Lawrence Allen Zalcman (June 9, 1943 – May 31, 2022) was a professor (and later a professor emeritus) of Mathematics at Bar-Ilan University in Israel. His research primarily concerned Complex analysis, potential theory, and the relations of these ideas to approximation theory, harmonic analysis, integral geometry and partial differential equations.[1][2] On top of his scientific achievements, Zalcman received numerous awards for mathematical exposition, including the Chauvenet Prize[3] in 1976, the Lester R. Ford Award in 1975[3] and 1981,[4] and the Paul R. Halmos – Lester R. Ford Award in 2017.[5] In addition to Bar-Ilan University, Zalcman taught at the University of Maryland and Stanford University in the United States.[6]
Zalcman was born in Kansas City, Missouri on June 9, 1943.[6] In 1961, he graduated from Southwest High School in Kansas City, Missouri before continuing his education at Dartmouth College, where he would graduate in 1964.[6] Zalcman went on to receive his Ph.D. from the Massachusetts Institute of Technology in 1968 under the supervision of Kenneth Myron Hoffman.[7] In 2012, Zalcman became a fellow of the American Mathematical Society.[8]

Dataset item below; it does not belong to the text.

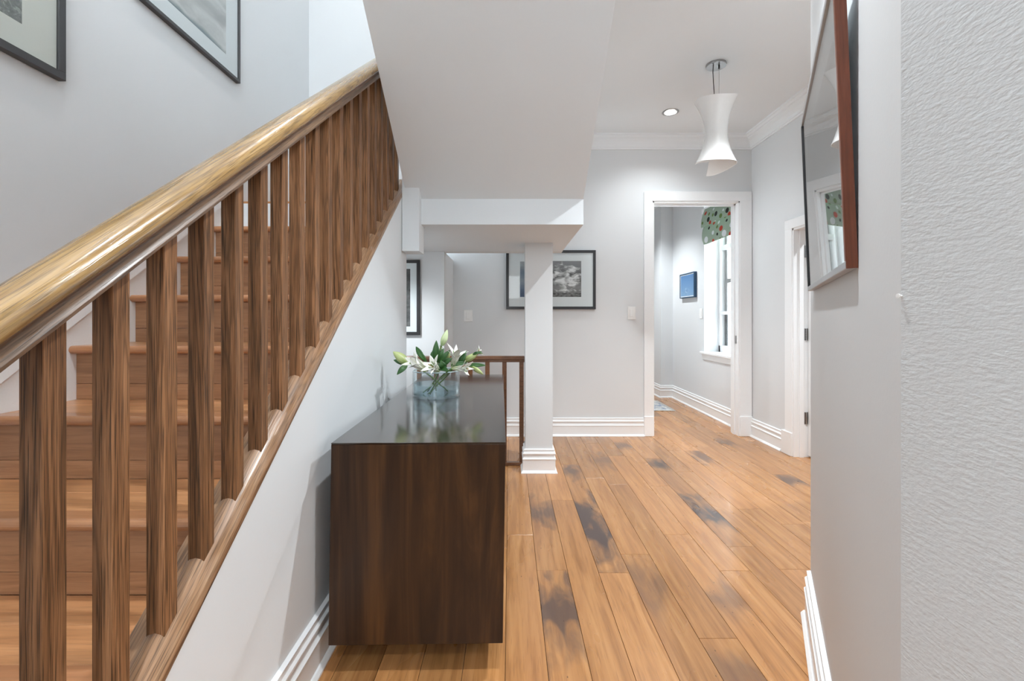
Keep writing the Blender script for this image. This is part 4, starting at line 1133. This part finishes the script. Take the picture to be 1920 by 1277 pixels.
r6 = VB + Vector((-0.02, -0.06, 0))
t = lily('lily stem resting on the right rim with a sideways bloom and slim bud', r6, [(curve(r6, rim_r + Vector((-0.06, -0.04, -0.03)), FP(1005, 690, -0.09)), 0.0036), (curve(FP(1010, 700, -0.07), FP(1160, 640, -0.05), FP(1330, 665, -0.05)), 0.002)])
bloom(t, FP(1005, 690, -0.09), FP(1210, 685, -0.12), 0.34, 0.12, 0.45, 0.5, wide=0.75)
bud(t, FP(1325, 662, -0.05), FP(1502, 785, -0.05), 0.021, BUDM)
leaf(t, FP(1240, 640, -0.03), FP(1545, 640, -0.02), 0.02); leaf(t, FP(980, 640, -0.05), FP(1240, 600, -0.02), 0.02)
for o in list(bpy.data.objects):
    if '_org' in o.keys(): del o['_org']

# ------------------------------------------------------------------ rug in the far room
def rug_mat():
    m, nt, b = new_mat('rug_weave')
    tc = N(nt, 'ShaderNodeTexCoord')
    n = noise_of(nt, tc.outputs['Object'], (18, 18, 1), 3, 0.5); v = N(nt, 'ShaderNodeTexVoronoi', inp={'Scale': 22.0}); nt.links.new(tc.outputs['Object'], v.inputs['Vector'])
    c = ramp(nt, n, [(0.4, (0.24, 0.28, 0.36)), (0.5, (0.5, 0.5, 0.48)), (0.65, (0.62, 0.6, 0.56))]).outputs[0]
    c = mixc(nt, ramp(nt, v.outputs['Distance'], [(0.2, 0.6), (0.4, 0.0)]).outputs[0], c, (0.16, 0.2, 0.32))
    nt.links.new(c, b.inputs['Base Color']); b.inputs['Roughness'].default_value = 0.95
    return m
rg = empty('rug', (1.3, 5.2, 0)); tag(rg, 'small patterned blue and grey rug on the far-room floor', 'rug')
bm = bmesh.new(); add_box(bm, (0.75, 5.12, 0.0004), (1.83, 5.78, 0.009), 0.003)
kid(bm_obj('pile', bm, rug_mat()), rg)
bm = bmesh.new()
for i in range(46):
    y = 5.125 + i * 0.0143; add_box(bm, (1.829, y, 0.0005), (1.872, y + 0.006, 0.005))
o = bm_obj('fringe', bm, plain('rug_fringe', (0.6, 0.6, 0.58), 0.9)); o['kind'] = 'stuff'; kid(o, rg)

In the theory of normal families, Zalcman's Lemma, which he used as part of his treatment of Bloch's principle, is named after him.[9] Other eponymous honors are Zalcman domains, which play a role in the classification of Riemann surfaces, and Zalcman functions in complex dynamics. In the theory of partial differential equations, the Pizzetti-Zalcman formula is partially named after him.[10]